When I signed up with the Cakewalk forum coming up on 4 years ago, the issues that are now being discussed full tilt in this thread where painfully obvious to me. I have long sought after answers and continued upgrading in the hope the problem would be solved. But here we are now at version 7 (I'm still at 6 though) and on it goes.
Somewhere, there is a post by one of the bakers that mentioned some type of timing problem that had crept in and would take a long time to solve. I believe this was around version 3 or 4. I will have to look see if I can find it.
Here in a nutshell is why I just can't fathom how detectable midi errors can be a issue with the computing power that is available to skilled programers now. I'm talking midi only.
I also realize this is Cakewalks forum.
1: Several have already stated their satisfaction with OLD Roland hardware sequencers. No timing issues at all that I ever found. A google search will prove it too. We're talking 20 years ago now. And what does that thing have in it, maybe 48k memory, if that ?

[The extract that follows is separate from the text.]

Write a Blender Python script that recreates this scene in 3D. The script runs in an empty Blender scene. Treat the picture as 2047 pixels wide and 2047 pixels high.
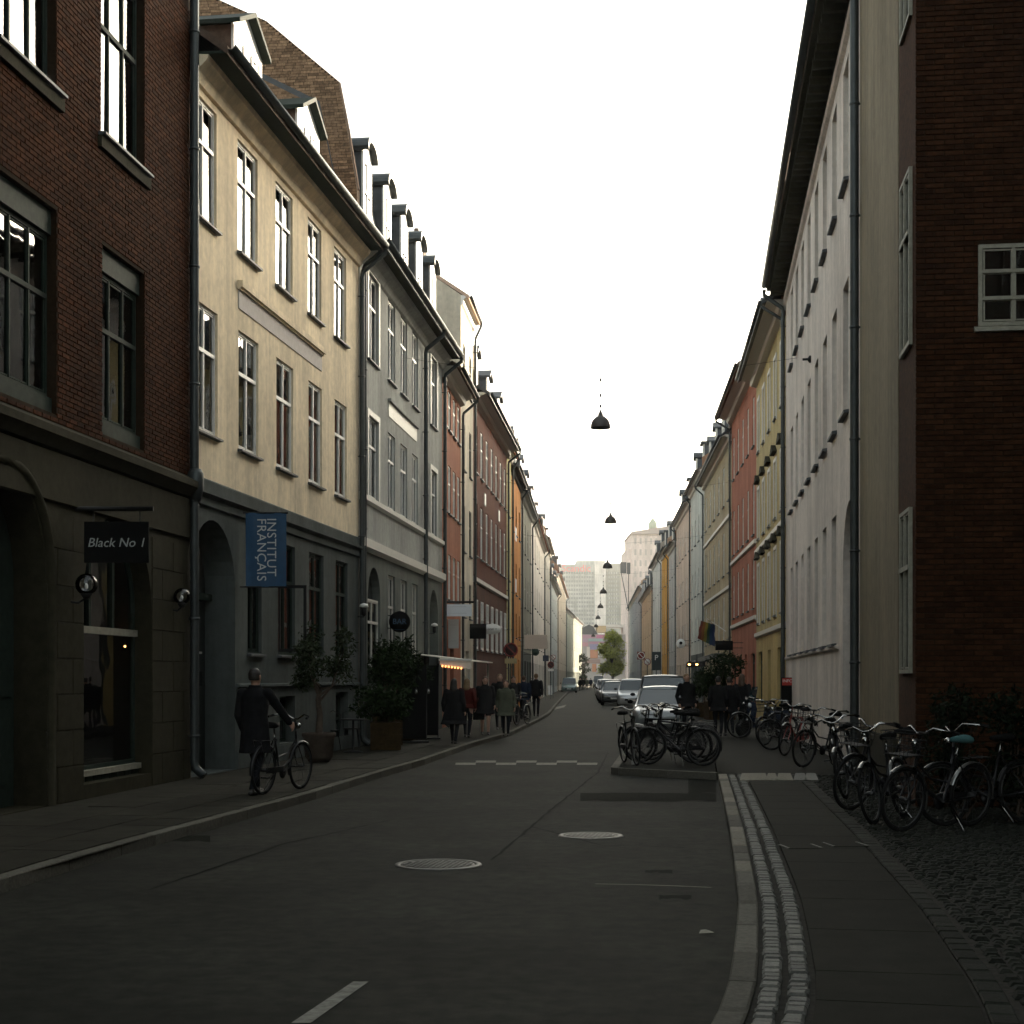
import bpy, bmesh, math, random
from mathutils import Vector, Matrix, Euler
random.seed(7)
R = math.radians
SC = bpy.context.scene
COL = SC.collection

# ------------------------------------------------------------------ camera, world, sun, exposure
F = 35.0 / 24.0 * 2047      # focal length in photograph pixels
CX, HY = 1023.5, 1355.0     # principal column, horizon row
CZ = 1.74                   # eye height above the road
SW = 0.12                   # pavement height
cam_d = bpy.data.cameras.new('camera')
cam = bpy.data.objects.new('camera', cam_d)
COL.objects.link(cam)
cam.location = (0, 0, CZ)
cam.rotation_euler = (R(90), 0, 0)
cam_d.sensor_fit = 'HORIZONTAL'
cam_d.sensor_width = 24
cam_d.lens = 35
cam_d.shift_y = (HY - 1023.5) / 2047
cam_d.clip_end = 5000
SC.camera = cam

SUN_AZ = 40      # degrees to the right of straight ahead
SUN_EL = 8.5
world = bpy.data.worlds.new('World')
SC.world = world
world.use_nodes = True
wn = world.node_tree
wn.nodes.clear()
sky = wn.nodes.new('ShaderNodeTexSky')
sky.sky_type = 'NISHITA'
sky.sun_disc = False
sky.sun_elevation = R(SUN_EL)
sky.sun_rotation = R(SUN_AZ)
sky.air_density = 0.9
sky.dust_density = 4.0
sky.ozone_density = 0.6
bg = wn.nodes.new('ShaderNodeBackground')
bg.inputs['Strength'].default_value = 0.15
hs = wn.nodes.new('ShaderNodeHueSaturation')
hs.inputs['Saturation'].default_value = 0.42
wo = wn.nodes.new('ShaderNodeOutputWorld')
wn.links.new(sky.outputs[0], hs.inputs['Color'])
tint = wn.nodes.new('ShaderNodeMix')
tint.data_type = 'RGBA'; tint.blend_type = 'MULTIPLY'
tint.inputs['Factor'].default_value = 1
tint.inputs[7].default_value = (1.0, 1.0, 0.91, 1)     # hazy evening air
wn.links.new(hs.outputs[0], tint.inputs[6])
wn.links.new(tint.outputs[2], bg.inputs['Color'])
wn.links.new(bg.outputs[0], wo.inputs[0])

sun_d = bpy.data.lights.new('sun', 'SUN')
sun_d.energy = 2.6
sun_d.angle = R(0.6)
sun_d.color = (1.0, 0.82, 0.62)
sun = bpy.data.objects.new('sun', sun_d)
COL.objects.link(sun)
_sd = Vector((math.sin(R(SUN_AZ)) * math.cos(R(SUN_EL)), math.cos(R(SUN_AZ)) * math.cos(R(SUN_EL)), math.sin(R(SUN_EL))))
sun.rotation_euler = _sd.to_track_quat('Z', 'Y').to_euler()
sun.location = (40, 80, 60)

SC.view_settings.view_transform = 'Standard'
SC.view_settings.look = 'None'
SC.view_settings.gamma = 1
SC.view_settings.exposure = 2.4
SC.view_settings.use_curve_mapping = False
try:
    SC.cycles.max_bounces = 4
    SC.cycles.diffuse_bounces = 3
    SC.cycles.glossy_bounces = 2
    SC.cycles.transparent_max_bounces = 8
    SC.cycles.use_adaptive_sampling = True
    SC.cycles.adaptive_threshold = 0.03
    SC.cycles.use_denoising = True
    SC.cycles.caustics_reflective = False
    SC.cycles.caustics_refractive = False
except Exception:
    pass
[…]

2: I watch my ancient Timeline Microlynx take the MTC that Sonar spits out (and who knows if that stream is steady or not), convert that into smpte 29.97nd and absolutely without error resolve and LOCK the 16 track and the digtal DTRS machines to frame accuracy. It show's you that it's locked and it stays locked no matter what Sonar does. I can't even comprehend the math involved in keeping all that stuff resolved.
3: I'm running a dual core machine, disk drives that set basically stopped with almost nothing to do, enough memory to get a rocketship to mars and beyond, and with only a couple of audio tracks running. And yet midi timing all over the place.
I would hope that if midi events just can't be reliably handled on a pc running windows, someone would put a honest disclaimer on the package stating as much. It just should not be pot luck at this stage. Heaven knows we're talking about serious money being involved once folks have invested in high end sample libraries, interfaces, hardware instruments and everything else desired or required to set up a decent project studio and to then (afaic) be continually discouraged that the foundation of their investment is inhibiting creativity and find themselves spending most of their available time trying to figure out what the problem is.
Personally, I have wanted this topic to be brought out of the closet for a long time and I had just about given up on others caring about it. I hope the thread doesn't get all weird now.